Une autre dimension, non des moindres, est celle de la chronique. Comme celui de Handke qui se veut « essai de chronique d’une année dans la baie de Personne », le livre de Sylvie Durbec décrit ou laisse entrevoir les activités de l’autrice, dans un cadre parfois géographiquement situable : la maison non loin de quelques lieux arpentés par l’écrivain autrichien autour du plateau de vélizy ; Avignon, la rue carreterie cent fois empruntée au départ de la porte de l’université ; Marseille, la ville natale où voilà tout à coup venue cette idée d’acheter un petit appartement Cours julien. Transparaissent dans le texte les tâches matérielles quotidiennes (cuire ce matin pour les mélanger avec des pâtes et du saumon parce que tous les jours manger), la présence d’enfants, les voyages (longeant la durance en tgv),l’enseignement aux réfugiés (la vitalité que je dois leur transmettre à travers la langue française).

Plus largement le projet comporte, de manière explicite, une dimension biographique :

pages qui s’écrivent en carré en sorte de constituer une biographie future

Si des aspects de l’histoire familiale sont évoqués, notamment la figure de la mère disparue, aux yeux de lynx et au regard bleu acier qui détruit tout sur son passage, ou celle de la tante Valérie dont le suicide conduit à une réflexion sur le mot « vieillard » :

la décrépitude est tout entière dans le mot féminin et la sagesse dans le mot […] au masculin,

il s’agit surtout d’une biographie intellectuelle qui convoque les figures tutélaires : Handke évidemment, mais aussi Perec, dont Carré gervais imite subtilement un « je me souviens » pour arriver à faire passer le lecteur du fromage frais mangé enfant aux chambres à gaz, ou encore Walser et Sebald. Les amis poètes sont également présents : Pentti Holappa, écrivain finlandais mort en 2017, dont le souvenir nourrit une méditation sur ce qu’il reste du poète, sac de mots jeté vide dans le lac au nom énigmatique, ou le roumain Marius Popescu, fondateur à Lausanne de ce « Persil », qui d’herbe modeste devient revue littéraire de beau format et de grande envergure.
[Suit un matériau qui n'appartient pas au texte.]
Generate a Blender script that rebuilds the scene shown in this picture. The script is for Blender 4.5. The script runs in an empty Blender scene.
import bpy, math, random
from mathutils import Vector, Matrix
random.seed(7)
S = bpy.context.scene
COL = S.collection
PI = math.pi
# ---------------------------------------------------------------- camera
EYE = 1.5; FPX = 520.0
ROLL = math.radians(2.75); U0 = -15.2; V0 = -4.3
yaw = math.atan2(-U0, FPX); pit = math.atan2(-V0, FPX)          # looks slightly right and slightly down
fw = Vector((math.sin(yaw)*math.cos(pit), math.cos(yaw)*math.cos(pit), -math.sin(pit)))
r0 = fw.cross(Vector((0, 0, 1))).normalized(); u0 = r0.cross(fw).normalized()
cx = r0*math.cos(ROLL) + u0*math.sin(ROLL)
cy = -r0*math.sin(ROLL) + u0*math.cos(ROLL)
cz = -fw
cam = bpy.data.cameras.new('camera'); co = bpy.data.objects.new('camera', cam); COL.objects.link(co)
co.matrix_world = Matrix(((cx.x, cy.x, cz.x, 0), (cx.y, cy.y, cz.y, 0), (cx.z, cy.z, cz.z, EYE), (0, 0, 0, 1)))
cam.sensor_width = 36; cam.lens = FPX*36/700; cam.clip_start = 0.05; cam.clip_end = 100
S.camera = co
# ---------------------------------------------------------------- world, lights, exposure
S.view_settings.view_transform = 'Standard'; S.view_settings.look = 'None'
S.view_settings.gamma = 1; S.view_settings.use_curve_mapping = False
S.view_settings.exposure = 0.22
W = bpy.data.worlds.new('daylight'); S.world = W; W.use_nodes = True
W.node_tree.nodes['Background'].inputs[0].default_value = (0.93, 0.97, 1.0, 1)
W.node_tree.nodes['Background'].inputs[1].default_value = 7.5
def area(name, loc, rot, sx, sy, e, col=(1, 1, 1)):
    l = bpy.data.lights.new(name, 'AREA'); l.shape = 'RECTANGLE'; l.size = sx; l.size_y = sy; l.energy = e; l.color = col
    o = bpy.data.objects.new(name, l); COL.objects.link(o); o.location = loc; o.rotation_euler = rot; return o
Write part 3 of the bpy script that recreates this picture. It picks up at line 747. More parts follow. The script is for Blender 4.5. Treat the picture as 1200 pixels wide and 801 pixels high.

Au-delà de ces remarques visant à situer le projet, il faut souligner que le plaisir de lecture[1] de ce livre en fuite dès qu’on veut mettre la main dessus provient pour une bonne part de sa densité et du dessein avoué d’égarer le lecteur.

Sylvie Durbec a beau jouer sur le mode du « il est comme ça » et évoquer des règles « aussi secrètes que risibles », le destinataire se prend au jeu de la recherche des modalités de croissance interne du texte. Un exemple suffira, assez complexe pour donner, on l’espère, envie de poursuivre l’exercice. Le douzième carré, intitulé « Carré blanc », part de cette absence de couleur comme signe de l’effacement, ce qui entraîne une comparaison avec les êtres qui ont disparu, mais aussi avec « l’écriture blanche » qui cherche à rendre invisible le style. De l’invisibilité issue de cet effacement, on passe à l’interdiction de voir, imposée aux enfants par les adultes sous la forme du carré blanc (que les moins de 30 ans ne peuvent pas connaître) des programmes télé. « Envoyés jouer dehors », les enfants étaient alors exposés au froid, comme l’autrice actuellement dans sa « Sibérie », qu’elle a mis en scène dans le carré précédent et sur lequel elle aimerait revenir ; mais ce n’est pas possible, car « carré d’hier n’est pas carré d’aujourd’hui » et la seule façon d’avancer est de tresser, tramer, entretisser les carrés successifs. De cette activité de tissage, Pénélope est la représentante canonique, d’où son irruption dans le texte ; mais son nom est aussi une métonymie des pratiques féminines, comme la broderie, ce qui permet d’introduire le mot-valise brodécrire pour qualifier l’activité de l’autrice, laquelle en s’y livrant au présent (l’écriture du carré quotidien) délimite un temps fini, et par analogie un espace clos dont la juxtaposition avec d’autres espaces identiques aboutit au résultat recherché, un tapis brodé de l’or de tout petits riens carrés. 

D’autres modes d’engendrement du texte sont mis en œuvre ailleurs, comme  l’égarement lexical évoqué dans Carré criture, dont la référence explicite est Rabelais et la référence secrète Leiris. Les gloses de Sylvie Durbec (mot dont le G initial est le prétexte de plusieurs carrés, comme ce Carré criard avec la figure de Dulle Griet, en français Margot la folle, personnage du tableau de Pieter Breueghel l’Ancien, ou les Carré de la Glane et Carré grabuge), par la contamination des mots qu’elles induisent décrivent

 un flux jugulé presque tari aussi nécessaire qu’inefficace mais qui permet de croire à l’éternité du poème

 

[1] Plaisir personnel un peu gâché, s’il est permis d’évoquer les misères du lecteur, par la composition typographique compacte et le corps des caractères utilisé, artifices certes nécessaires pour donner autant que faire se peut aux poèmes l’apparence de carrés, mais qui en rendent la lecture difficile pour des yeux plus tout jeunes.